WHAT IS BEING ASKED
Locate the lines where "picture" occurs and copy them as they stand.

AVAILABLE DATA
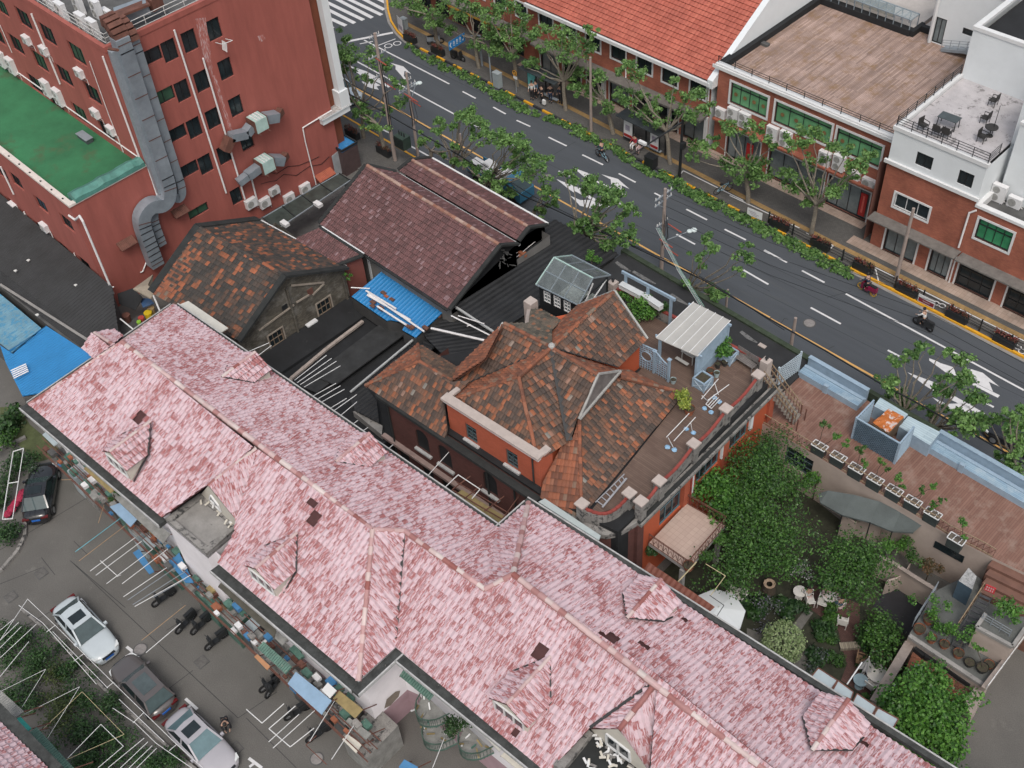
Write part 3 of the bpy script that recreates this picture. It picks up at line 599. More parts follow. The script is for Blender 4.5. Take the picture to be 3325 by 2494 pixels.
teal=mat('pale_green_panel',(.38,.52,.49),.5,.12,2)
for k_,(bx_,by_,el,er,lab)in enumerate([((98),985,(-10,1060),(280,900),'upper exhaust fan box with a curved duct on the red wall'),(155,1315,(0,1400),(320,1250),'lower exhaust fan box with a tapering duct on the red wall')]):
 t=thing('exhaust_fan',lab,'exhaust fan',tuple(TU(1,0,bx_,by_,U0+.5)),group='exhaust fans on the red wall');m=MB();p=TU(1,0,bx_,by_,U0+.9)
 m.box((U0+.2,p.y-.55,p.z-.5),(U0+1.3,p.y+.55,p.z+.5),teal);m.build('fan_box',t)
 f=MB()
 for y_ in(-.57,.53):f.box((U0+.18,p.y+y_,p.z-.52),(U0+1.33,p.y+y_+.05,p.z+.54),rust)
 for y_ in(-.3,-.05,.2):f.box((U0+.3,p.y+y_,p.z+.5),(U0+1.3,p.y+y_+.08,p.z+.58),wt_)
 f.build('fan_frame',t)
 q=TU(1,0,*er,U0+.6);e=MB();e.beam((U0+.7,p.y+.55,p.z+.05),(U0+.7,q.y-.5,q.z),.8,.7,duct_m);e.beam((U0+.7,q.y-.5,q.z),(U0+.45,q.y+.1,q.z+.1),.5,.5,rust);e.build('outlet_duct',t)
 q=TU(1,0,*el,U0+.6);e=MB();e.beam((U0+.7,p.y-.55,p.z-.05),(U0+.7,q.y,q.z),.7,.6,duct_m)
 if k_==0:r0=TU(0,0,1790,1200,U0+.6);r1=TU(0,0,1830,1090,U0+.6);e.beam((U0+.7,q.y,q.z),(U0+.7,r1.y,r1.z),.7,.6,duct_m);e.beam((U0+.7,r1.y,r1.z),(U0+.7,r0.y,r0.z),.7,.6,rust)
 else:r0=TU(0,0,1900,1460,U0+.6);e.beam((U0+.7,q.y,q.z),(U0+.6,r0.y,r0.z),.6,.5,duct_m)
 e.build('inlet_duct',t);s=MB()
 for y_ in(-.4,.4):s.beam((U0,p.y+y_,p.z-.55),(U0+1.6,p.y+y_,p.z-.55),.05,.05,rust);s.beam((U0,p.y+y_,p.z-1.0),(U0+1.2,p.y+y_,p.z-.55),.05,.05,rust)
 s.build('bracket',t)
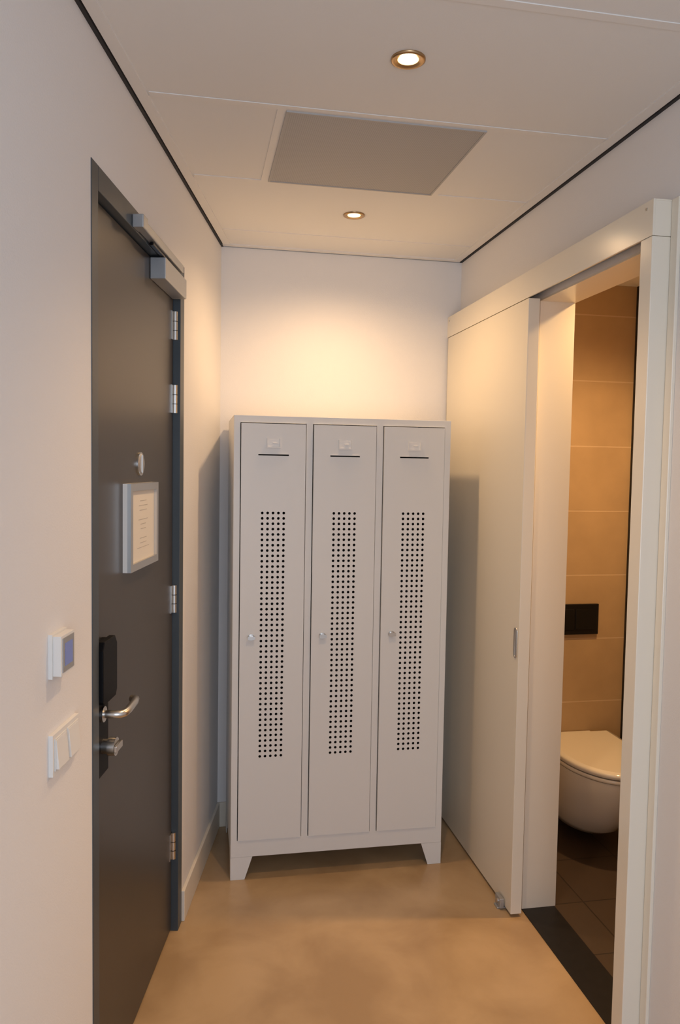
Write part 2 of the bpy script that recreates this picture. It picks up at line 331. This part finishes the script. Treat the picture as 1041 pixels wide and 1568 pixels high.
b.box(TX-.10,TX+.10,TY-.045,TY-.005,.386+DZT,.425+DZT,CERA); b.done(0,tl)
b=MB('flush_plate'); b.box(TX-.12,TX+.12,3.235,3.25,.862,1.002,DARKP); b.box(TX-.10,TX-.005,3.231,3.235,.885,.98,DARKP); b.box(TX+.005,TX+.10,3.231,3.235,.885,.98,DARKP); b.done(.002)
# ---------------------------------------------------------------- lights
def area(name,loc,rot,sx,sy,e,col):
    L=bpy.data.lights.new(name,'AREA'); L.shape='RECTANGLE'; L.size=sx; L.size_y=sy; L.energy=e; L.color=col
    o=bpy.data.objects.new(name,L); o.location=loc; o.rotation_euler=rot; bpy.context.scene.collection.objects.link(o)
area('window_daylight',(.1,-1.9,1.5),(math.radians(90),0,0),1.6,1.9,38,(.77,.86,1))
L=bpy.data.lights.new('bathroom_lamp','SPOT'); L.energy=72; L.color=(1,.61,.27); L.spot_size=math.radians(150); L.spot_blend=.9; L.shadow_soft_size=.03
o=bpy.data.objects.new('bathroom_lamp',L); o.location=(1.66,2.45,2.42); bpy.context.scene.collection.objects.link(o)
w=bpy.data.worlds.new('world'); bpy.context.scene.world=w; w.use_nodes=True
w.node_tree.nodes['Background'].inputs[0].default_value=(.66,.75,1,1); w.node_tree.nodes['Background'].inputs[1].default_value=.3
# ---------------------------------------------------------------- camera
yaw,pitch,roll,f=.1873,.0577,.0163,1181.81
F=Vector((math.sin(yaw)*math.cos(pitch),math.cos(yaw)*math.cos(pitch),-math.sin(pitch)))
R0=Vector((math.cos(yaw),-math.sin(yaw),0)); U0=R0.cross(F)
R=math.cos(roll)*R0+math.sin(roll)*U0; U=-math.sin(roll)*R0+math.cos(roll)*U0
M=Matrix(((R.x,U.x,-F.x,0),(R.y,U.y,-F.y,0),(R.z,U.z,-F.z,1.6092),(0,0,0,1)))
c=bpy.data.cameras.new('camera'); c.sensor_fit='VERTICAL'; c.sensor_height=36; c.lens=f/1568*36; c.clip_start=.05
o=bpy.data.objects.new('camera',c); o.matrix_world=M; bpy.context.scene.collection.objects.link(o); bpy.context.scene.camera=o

--

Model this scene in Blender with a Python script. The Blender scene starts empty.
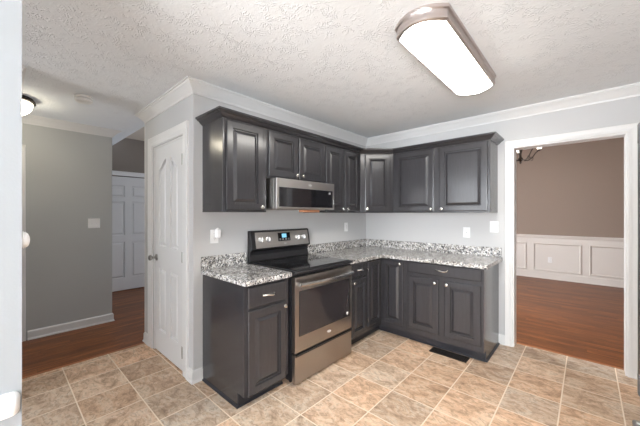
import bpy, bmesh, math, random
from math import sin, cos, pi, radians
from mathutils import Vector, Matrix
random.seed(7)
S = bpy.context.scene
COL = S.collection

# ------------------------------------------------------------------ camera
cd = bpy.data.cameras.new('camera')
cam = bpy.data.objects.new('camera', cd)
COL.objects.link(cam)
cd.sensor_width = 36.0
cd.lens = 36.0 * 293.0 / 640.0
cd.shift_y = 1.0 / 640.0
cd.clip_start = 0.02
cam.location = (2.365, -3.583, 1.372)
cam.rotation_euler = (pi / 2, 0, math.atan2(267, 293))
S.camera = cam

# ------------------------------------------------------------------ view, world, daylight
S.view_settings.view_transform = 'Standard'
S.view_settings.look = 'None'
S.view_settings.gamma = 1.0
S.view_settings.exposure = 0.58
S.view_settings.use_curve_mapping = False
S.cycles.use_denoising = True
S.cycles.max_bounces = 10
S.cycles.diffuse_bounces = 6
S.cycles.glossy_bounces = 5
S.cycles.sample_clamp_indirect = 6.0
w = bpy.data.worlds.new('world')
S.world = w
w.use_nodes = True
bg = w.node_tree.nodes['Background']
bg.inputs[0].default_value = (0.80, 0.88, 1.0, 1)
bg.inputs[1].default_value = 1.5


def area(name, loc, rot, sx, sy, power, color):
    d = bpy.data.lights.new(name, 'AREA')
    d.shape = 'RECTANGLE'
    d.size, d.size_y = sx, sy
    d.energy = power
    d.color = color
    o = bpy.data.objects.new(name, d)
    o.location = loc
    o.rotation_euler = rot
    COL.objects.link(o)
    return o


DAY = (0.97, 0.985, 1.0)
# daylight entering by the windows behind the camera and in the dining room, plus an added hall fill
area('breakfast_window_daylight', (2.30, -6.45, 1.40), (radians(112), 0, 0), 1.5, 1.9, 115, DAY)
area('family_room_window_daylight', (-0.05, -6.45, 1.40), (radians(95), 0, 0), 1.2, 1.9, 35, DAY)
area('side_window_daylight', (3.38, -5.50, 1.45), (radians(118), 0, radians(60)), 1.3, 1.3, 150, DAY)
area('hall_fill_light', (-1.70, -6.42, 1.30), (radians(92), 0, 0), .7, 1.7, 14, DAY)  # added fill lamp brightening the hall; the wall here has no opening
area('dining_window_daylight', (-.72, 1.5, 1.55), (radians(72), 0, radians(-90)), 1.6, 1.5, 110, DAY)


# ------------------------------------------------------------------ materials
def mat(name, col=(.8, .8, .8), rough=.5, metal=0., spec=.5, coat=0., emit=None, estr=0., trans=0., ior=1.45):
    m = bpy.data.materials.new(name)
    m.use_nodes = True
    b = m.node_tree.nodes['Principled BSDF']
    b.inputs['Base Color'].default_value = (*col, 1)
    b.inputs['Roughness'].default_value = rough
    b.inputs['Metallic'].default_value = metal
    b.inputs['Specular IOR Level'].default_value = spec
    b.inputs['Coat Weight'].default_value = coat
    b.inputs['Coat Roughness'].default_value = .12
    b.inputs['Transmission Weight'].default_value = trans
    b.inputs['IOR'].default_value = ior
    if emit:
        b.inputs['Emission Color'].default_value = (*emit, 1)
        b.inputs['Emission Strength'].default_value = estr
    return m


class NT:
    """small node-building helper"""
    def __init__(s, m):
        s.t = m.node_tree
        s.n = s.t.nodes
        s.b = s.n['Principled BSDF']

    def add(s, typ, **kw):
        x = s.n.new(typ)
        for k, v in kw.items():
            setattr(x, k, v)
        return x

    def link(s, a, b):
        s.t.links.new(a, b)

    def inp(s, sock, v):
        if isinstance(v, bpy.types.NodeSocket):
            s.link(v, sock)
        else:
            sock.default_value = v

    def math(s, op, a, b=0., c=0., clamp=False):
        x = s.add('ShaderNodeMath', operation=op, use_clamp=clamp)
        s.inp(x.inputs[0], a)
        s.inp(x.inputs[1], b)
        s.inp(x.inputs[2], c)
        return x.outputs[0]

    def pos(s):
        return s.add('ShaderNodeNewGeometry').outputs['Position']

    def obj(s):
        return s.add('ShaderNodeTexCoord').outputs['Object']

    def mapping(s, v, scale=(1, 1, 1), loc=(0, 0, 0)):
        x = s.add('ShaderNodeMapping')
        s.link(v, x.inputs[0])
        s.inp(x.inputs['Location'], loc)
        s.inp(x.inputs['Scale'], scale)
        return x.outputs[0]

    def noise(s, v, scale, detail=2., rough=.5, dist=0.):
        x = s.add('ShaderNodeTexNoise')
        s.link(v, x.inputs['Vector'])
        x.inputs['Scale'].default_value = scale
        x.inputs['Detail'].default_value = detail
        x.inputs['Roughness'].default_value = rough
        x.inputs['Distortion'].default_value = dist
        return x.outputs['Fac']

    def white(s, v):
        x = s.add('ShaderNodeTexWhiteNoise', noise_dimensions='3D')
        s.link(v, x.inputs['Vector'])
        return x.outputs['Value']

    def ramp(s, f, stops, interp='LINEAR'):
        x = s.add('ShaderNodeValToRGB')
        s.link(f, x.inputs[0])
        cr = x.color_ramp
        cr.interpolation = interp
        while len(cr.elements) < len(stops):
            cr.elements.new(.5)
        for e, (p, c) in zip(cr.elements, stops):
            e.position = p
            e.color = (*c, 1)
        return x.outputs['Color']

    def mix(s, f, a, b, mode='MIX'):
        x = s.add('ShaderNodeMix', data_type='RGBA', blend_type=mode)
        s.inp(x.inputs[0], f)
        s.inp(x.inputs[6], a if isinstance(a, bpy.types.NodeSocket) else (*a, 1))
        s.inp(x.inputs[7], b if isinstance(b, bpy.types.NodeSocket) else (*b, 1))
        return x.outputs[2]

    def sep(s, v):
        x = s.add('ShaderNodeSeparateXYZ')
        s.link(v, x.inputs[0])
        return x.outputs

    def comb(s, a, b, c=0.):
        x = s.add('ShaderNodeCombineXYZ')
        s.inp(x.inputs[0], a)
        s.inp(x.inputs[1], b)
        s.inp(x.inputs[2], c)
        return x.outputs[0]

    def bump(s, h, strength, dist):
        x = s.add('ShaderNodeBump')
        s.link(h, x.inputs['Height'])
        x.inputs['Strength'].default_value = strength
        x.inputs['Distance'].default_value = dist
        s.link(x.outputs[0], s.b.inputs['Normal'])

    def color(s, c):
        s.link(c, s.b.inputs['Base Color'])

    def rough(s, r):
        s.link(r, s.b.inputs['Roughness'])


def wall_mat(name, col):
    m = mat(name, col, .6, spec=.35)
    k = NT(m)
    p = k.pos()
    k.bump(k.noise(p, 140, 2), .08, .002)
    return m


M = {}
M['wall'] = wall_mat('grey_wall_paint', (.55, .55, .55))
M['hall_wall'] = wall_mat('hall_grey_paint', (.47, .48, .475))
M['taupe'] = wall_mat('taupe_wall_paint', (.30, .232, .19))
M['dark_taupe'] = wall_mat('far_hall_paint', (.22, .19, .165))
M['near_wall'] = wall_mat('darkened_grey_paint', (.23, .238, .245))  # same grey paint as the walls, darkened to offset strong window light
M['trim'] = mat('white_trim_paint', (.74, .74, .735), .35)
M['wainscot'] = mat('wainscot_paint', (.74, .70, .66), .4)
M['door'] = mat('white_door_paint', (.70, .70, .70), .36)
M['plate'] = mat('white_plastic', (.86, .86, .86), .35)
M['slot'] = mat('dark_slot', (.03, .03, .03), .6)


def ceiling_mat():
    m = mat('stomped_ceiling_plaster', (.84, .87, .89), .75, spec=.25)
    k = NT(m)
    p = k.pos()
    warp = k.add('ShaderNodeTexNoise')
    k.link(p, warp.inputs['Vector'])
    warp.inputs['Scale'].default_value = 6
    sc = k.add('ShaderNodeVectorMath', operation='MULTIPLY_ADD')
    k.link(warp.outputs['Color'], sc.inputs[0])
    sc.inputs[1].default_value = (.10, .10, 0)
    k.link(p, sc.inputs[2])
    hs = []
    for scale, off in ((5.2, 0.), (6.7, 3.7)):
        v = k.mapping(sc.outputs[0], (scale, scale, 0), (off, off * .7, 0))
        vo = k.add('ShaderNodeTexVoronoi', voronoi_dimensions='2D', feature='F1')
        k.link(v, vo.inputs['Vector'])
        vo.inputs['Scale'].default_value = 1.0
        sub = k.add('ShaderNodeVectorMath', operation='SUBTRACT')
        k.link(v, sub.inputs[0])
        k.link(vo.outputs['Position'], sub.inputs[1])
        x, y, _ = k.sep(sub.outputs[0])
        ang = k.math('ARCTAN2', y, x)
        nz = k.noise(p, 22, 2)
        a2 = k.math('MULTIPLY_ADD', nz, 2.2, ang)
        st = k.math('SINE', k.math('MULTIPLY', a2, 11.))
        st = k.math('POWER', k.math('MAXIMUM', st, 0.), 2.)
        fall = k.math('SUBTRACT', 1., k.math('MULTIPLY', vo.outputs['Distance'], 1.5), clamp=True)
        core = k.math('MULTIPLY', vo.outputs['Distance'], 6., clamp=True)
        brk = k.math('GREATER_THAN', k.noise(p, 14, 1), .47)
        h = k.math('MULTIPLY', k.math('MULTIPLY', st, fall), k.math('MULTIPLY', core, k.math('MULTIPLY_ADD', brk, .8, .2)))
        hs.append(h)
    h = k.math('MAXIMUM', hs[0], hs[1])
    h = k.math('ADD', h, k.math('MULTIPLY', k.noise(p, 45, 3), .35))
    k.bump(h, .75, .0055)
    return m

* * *

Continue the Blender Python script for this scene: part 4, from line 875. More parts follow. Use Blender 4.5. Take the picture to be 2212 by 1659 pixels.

EXERCISE ANSWER
Write part 3 of the bpy script that recreates this picture. It picks up at line 599. More parts follow. The script is for Blender 4.5. Take the picture to be 3325 by 2494 pixels.
Write part 2 of the bpy script that recreates this picture. It picks up at line 331. This part finishes the script. Treat the picture as 1041 pixels wide and 1568 pixels high.
Continue the Blender Python script for this scene: part 4, from line 875. More parts follow. Use Blender 4.5. Take the picture to be 2212 by 1659 pixels.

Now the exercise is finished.